### [Exercise instructions]
Repeat exactly the stretch of lines from the line containing "Reconstruct this image" through the line containing "C = scene.collection", both included, and nothing else.
---------- Records to process
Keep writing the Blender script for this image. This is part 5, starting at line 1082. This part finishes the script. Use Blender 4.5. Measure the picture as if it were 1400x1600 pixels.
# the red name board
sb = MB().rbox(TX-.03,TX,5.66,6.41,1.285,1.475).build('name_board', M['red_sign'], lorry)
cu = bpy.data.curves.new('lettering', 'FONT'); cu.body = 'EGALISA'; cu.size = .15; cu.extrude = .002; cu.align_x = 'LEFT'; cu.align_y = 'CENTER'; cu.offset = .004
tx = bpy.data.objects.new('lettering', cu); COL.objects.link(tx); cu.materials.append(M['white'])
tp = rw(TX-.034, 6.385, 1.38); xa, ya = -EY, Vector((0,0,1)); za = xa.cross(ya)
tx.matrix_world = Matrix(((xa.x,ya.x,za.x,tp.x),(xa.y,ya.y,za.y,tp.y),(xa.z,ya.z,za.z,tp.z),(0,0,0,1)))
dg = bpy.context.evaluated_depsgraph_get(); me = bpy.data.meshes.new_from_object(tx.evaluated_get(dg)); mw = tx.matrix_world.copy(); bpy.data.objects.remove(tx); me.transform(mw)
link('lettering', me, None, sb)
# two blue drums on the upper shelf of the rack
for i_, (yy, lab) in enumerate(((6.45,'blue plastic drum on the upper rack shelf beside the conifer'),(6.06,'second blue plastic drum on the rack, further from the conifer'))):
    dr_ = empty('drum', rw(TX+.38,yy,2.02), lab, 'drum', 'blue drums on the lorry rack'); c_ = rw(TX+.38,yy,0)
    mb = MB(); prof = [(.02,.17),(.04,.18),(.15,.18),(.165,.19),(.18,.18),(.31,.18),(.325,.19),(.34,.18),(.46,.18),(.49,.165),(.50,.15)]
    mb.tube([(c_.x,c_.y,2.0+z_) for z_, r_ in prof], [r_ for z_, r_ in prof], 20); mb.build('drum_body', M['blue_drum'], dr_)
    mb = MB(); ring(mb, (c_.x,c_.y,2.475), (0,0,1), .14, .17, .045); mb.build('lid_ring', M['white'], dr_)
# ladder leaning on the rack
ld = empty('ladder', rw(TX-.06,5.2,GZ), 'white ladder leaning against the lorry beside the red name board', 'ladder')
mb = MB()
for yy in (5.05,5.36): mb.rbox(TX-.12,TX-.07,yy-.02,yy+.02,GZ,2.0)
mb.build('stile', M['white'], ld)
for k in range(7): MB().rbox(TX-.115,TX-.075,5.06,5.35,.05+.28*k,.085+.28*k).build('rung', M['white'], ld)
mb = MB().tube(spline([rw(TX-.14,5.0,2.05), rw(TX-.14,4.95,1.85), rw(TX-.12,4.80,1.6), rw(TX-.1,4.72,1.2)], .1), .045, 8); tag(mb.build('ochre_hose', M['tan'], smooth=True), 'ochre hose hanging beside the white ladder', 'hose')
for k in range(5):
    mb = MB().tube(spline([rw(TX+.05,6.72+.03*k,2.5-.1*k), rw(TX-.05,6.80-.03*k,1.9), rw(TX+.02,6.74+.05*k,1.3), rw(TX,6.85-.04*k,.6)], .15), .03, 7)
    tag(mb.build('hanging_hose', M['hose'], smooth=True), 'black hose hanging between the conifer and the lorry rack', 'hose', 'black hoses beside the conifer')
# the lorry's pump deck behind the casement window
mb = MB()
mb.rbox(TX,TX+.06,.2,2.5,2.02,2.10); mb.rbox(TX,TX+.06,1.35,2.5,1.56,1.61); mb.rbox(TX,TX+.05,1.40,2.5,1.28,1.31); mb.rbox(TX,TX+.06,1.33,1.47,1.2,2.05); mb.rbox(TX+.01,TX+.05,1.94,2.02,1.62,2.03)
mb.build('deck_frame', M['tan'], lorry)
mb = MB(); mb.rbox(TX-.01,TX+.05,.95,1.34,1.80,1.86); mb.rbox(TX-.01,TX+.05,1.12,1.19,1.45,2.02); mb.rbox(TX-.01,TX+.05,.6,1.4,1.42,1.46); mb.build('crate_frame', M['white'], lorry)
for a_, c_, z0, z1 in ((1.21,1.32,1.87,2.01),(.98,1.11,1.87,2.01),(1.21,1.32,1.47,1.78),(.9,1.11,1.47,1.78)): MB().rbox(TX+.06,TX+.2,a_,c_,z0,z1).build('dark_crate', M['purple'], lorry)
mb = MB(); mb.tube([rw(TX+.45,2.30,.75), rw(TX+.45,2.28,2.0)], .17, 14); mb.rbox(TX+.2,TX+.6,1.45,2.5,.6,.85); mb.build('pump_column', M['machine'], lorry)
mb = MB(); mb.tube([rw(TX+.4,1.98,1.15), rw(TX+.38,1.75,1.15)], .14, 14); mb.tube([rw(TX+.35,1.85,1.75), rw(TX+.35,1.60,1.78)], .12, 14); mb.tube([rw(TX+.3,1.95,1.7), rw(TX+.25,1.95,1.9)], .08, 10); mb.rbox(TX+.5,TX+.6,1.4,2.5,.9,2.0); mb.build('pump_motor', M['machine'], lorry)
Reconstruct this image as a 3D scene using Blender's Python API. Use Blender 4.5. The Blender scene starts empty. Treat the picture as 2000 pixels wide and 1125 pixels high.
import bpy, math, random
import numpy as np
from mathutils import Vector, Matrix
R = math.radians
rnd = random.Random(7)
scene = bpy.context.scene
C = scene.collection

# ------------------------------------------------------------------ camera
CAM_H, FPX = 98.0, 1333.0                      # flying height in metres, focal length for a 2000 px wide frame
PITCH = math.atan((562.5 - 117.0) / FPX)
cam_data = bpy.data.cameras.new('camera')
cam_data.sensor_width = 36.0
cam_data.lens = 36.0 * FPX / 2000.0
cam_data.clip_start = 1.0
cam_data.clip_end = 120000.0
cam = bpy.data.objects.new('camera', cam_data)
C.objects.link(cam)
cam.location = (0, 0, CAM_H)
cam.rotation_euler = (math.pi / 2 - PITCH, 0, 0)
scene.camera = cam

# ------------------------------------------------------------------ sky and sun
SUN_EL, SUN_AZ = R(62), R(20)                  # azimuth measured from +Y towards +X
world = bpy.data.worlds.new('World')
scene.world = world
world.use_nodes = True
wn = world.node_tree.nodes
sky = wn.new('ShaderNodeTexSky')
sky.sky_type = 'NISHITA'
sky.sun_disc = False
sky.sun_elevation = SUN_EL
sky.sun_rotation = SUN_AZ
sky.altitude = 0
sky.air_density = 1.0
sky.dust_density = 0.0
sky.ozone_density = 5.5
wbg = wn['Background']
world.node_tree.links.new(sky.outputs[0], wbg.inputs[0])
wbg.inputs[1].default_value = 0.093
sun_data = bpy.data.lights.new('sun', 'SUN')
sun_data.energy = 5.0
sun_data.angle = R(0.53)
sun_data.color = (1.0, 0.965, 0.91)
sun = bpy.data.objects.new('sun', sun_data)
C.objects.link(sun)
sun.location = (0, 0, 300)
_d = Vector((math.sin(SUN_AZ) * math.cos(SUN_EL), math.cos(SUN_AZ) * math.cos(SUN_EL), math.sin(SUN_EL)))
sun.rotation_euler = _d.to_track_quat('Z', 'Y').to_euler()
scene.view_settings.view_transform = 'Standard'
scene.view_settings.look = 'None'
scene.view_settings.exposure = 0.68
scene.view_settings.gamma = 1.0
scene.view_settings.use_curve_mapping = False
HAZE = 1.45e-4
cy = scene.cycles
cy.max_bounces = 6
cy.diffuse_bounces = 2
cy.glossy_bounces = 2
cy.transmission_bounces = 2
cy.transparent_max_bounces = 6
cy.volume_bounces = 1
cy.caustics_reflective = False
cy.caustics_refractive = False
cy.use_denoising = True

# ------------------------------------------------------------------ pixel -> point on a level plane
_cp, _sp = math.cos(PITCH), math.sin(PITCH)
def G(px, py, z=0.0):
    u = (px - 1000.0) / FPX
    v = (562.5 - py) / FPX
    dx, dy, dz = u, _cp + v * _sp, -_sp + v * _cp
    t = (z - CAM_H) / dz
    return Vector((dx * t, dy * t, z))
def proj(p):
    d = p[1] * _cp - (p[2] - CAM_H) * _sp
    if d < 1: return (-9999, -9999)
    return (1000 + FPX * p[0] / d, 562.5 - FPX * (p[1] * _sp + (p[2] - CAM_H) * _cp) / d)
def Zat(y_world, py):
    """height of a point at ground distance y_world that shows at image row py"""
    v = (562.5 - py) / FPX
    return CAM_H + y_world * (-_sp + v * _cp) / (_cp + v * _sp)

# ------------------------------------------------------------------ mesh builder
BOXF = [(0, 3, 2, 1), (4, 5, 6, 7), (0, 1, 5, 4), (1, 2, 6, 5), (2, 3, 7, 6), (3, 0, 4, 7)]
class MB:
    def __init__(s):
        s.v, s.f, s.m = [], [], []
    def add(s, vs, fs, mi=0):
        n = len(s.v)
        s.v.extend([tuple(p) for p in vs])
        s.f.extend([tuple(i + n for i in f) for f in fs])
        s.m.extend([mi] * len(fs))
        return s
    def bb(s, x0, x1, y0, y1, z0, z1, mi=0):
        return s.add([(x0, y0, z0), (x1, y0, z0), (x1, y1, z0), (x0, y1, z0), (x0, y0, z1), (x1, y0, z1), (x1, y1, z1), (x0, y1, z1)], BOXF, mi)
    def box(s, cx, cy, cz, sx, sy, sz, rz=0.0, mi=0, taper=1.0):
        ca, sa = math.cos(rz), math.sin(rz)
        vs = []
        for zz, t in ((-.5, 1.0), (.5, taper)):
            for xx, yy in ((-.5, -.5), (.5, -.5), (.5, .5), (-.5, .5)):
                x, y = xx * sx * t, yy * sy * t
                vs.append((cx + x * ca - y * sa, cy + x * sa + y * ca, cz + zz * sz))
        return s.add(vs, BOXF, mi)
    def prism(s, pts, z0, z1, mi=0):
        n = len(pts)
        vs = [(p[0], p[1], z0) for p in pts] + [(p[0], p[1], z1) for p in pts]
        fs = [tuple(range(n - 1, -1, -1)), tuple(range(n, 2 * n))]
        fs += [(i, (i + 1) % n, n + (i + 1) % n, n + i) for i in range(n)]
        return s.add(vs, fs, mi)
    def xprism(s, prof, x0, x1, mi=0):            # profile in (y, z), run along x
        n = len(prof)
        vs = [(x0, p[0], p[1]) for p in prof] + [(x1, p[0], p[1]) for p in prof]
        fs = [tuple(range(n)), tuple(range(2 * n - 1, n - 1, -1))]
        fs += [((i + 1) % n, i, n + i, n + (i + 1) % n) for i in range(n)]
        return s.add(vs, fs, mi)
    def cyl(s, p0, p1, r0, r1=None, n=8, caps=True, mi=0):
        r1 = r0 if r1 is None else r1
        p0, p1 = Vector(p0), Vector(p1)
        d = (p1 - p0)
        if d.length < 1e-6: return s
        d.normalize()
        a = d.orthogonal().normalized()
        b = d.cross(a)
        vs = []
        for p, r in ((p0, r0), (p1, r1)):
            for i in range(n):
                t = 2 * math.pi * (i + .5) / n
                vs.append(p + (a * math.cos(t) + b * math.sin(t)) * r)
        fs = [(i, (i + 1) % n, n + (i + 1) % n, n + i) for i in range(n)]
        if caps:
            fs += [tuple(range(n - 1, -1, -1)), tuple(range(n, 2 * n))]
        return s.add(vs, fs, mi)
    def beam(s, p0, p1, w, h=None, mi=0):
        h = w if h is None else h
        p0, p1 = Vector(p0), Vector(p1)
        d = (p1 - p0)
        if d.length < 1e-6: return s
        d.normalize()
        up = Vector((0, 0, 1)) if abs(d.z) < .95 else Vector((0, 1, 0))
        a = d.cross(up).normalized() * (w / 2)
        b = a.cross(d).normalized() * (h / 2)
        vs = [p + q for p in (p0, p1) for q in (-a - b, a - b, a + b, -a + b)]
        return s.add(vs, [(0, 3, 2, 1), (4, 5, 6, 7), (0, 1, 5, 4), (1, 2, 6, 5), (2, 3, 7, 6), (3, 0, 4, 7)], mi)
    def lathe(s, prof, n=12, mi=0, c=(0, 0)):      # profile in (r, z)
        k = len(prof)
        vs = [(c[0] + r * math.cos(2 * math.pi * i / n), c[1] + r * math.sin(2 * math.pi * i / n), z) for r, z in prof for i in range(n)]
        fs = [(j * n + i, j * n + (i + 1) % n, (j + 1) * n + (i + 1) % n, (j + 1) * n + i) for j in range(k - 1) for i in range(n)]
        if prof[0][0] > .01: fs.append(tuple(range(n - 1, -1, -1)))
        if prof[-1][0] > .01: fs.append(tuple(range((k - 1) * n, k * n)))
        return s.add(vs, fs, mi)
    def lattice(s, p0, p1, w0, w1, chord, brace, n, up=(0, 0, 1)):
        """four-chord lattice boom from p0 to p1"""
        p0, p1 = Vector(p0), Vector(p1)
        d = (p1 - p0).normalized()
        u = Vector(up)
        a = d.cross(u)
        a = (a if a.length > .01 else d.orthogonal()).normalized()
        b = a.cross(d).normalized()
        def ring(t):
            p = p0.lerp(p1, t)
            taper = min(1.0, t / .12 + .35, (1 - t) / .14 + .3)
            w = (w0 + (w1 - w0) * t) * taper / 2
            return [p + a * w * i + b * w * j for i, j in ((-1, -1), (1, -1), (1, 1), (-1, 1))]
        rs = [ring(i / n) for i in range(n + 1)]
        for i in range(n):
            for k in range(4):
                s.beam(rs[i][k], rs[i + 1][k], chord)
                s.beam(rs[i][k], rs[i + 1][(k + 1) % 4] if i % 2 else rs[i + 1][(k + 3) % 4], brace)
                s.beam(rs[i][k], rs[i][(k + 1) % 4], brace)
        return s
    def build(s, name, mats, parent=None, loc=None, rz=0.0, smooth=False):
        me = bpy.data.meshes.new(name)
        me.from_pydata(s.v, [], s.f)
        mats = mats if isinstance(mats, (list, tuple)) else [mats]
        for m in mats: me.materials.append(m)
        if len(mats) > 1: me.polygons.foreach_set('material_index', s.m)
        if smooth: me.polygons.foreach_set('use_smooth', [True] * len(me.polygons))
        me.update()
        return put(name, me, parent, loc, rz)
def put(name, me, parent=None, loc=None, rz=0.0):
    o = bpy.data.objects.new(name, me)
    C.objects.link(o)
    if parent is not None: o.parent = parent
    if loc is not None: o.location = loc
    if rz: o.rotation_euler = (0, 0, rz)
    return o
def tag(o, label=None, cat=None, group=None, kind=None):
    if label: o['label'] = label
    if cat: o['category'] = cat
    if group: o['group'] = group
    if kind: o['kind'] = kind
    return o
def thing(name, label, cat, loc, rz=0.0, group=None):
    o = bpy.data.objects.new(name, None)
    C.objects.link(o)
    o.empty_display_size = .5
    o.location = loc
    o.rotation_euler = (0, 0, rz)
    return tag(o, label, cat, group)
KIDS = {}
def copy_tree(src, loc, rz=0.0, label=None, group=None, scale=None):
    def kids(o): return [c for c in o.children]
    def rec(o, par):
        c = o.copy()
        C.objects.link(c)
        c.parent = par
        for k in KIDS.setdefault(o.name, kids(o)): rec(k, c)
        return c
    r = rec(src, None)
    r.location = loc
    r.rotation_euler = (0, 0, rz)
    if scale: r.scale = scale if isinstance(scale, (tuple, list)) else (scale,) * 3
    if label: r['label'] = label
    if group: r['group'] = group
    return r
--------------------
### [Response to this exercise]
Reconstruct this image as a 3D scene using Blender's Python API. Use Blender 4.5. The Blender scene starts empty. Treat the picture as 2000 pixels wide and 1125 pixels high.
import bpy, math, random
import numpy as np
from mathutils import Vector, Matrix
R = math.radians
rnd = random.Random(7)
scene = bpy.context.scene
C = scene.collection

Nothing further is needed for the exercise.